Comment comptez-vous acquérir des clients, sachant que les Français ne prennent pas le temps de gérer leurs finances personnelles et ont tendance à privilégier le livret A ?

"Nous avons un bureau en France depuis septembre 2019"

Nous appliquerons les mêmes recettes qu'au Canada. Nous partons du principe que notre proposition de valeur est très bonne et que tout le monde la comprend. La preuve, nous comptions 10 000 personnes sur la liste d'attente en France, juste avant le lancement. Nous allons évidemment faire de la publicité sur les réseaux sociaux comme Facebook, Instagram et TikTok. Et nous comptons sur notre programme de parrainage (cinq euros pour le parrain et le parrainé, ndlr). Nous souhaitons aussi nouer des partenariats avec des start-up, comme nous l'avons fait au Canada. 

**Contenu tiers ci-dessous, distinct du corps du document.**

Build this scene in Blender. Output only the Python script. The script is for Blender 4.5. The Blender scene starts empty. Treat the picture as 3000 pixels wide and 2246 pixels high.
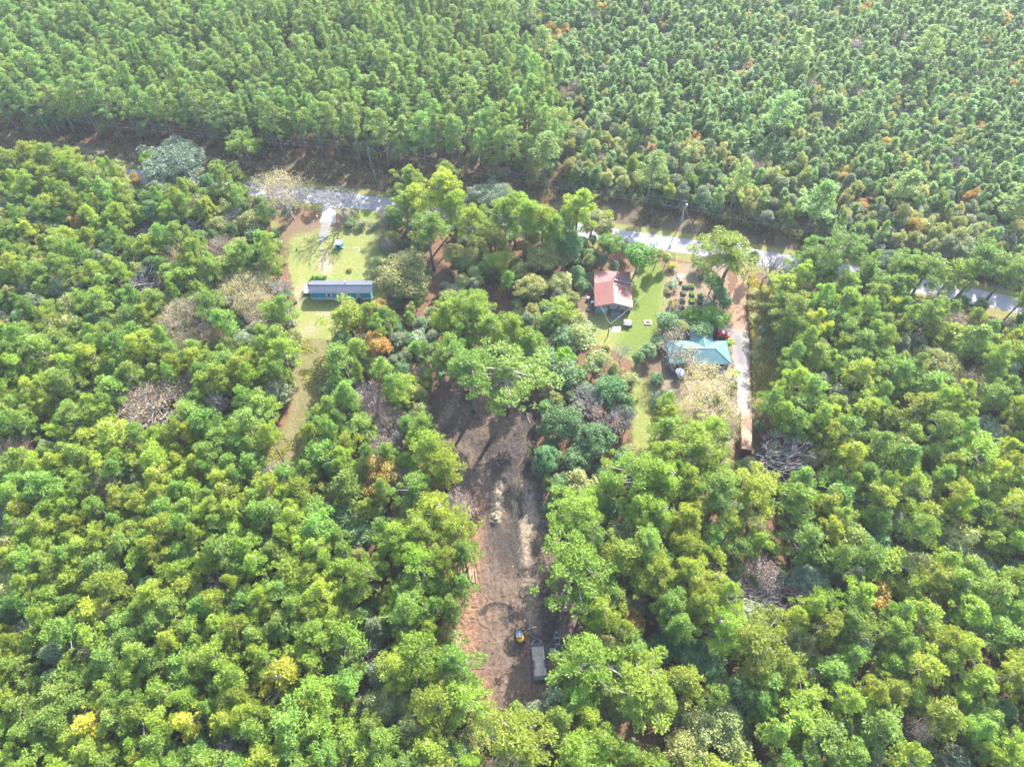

Avez-vous ouvert un bureau en France ?

Oui, depuis septembre 2019 et nous en ouvrirons un autre en Europe plus tard. Pour l'instant, nous comptons cinq salariés en Europe et recruterons des personnes en fonction de notre succès. Au total, nous sommes 53 chez Moka.

Quels sont vos objectifs en France ?

Nous n'avons pas de prévisions précises. Le marché français des 18-35 ans est trois fois plus grand que le marché canadien. Nous espérons donc surpasser le Canada très rapidement et faire de la France notre tête de pont. Mais je ne peux pas vous dire quand cela arrivera.

Quelle est la roadmap pour les prochains mois ? 

Nous travaillons sur deux produits qui permettent d'épargner encore plus son argent et d'optimiser ses finances personnelles. Le premier est Moka Perks, un programme de cashback. Le second est Moka Advisor, qui permettra à un utilisateur de chatter avec un conseiller financier.

Philip Barrar a fondé Moka (ex-Mylo) en février 2016. Auparavant, il était entrepreneur en résidence au sein du fonds d'investissement canadien Ferst Capital Partners, spécialisé dans les fintech. En 2014, cet américano-canadien a créé MyPiece, une start-up qui permet aux restaurants de remplir leurs sièges pendant les heures creuses grâce à des offres spéciales.